Echo Beach is fictitious (although I hear it is inspired by Sunnyside Beach), but they recently built a waterfront concert venue at Ontario Place named after it.
Pretty sure Echo Beach was by far their biggest (only) international hit. They also changed their name to M+M by the time BS/WS came out.
Not true.
From Wikipedia:
The M+M years (1983 – 1986)[edit]
After the tour for This Is the Ice Age, Haas left the band over creative differences in a very public spat carried out in the "letters to the editor" column of Toronto's NOW. The band, now a quartet (Martha Johnson, Mark Gane, Jocelyne Lanois, and Nick Kent), signed to Canadian indie label Current Records, distributed by RCA.
1983's Danseparc was produced by Daniel Lanois, Gane, and Johnson. Gane, eager to drop the name "Martha and the Muffins", proposed that the group be now called "M + M". In a compromise, both names were used for a time, and the Danseparc album cover had both "M + M" and "Martha and the Muffins" printed on it.

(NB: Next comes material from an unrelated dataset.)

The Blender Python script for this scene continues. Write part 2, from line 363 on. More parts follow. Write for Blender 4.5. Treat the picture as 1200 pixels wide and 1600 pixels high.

The album's title track was another top 40 single in Canada and, for the Danseparc tour, the group was augmented by auxiliary players including guitarist Michael Brook. At the end of the tour, Gane and Johnson (now a couple) announced that, although they wanted to continue as a recording act, they also wanted to branch out in new directions by using new collaborators. In essence, Gane and Johnson decided that "M + M" was now Martha + Mark, along with studio musicians and sidemen.
The duo's 1984 album Mystery Walk was again co-produced by Daniel Lanois with Gane and Johnson, and it featured a large sticker crediting the band as "M + M o/k/a Martha and The Muffins". Guest players included drummer Yogi Horton, bassist Tinker Barfield, and the Brecker Brothers on horns.
Mystery Walk album gave M + M/Martha and the Muffins their biggest hit in years with "Black Stations/White Stations". The song was an anti-racist anthem whose first verse took radio stations to task for refusing to play a song about mixed-race romance, a story that Martha Johnson had heard related on the radio while driving in her car.
"Black Stations/White Stations" was a hit in Canada; in the United States, it reached No. 2 on the dance music charts,[1] but was ironically banned by many radio stations.[citation needed] "Cooling the Medium", the second single, was also a significant hit in Canada.
In 1985, Johnson and Gane started work on their next album in Montreal before heading to Bath, England to work with producer David Lord, resulting in the album The World is a Ball (1986). Although the lead single, "Song in My Head", garnered them some airplay (and was another top 40 hit in Canada), the album sold poorly, and Gane and Johnson subsequently moved to England for a time.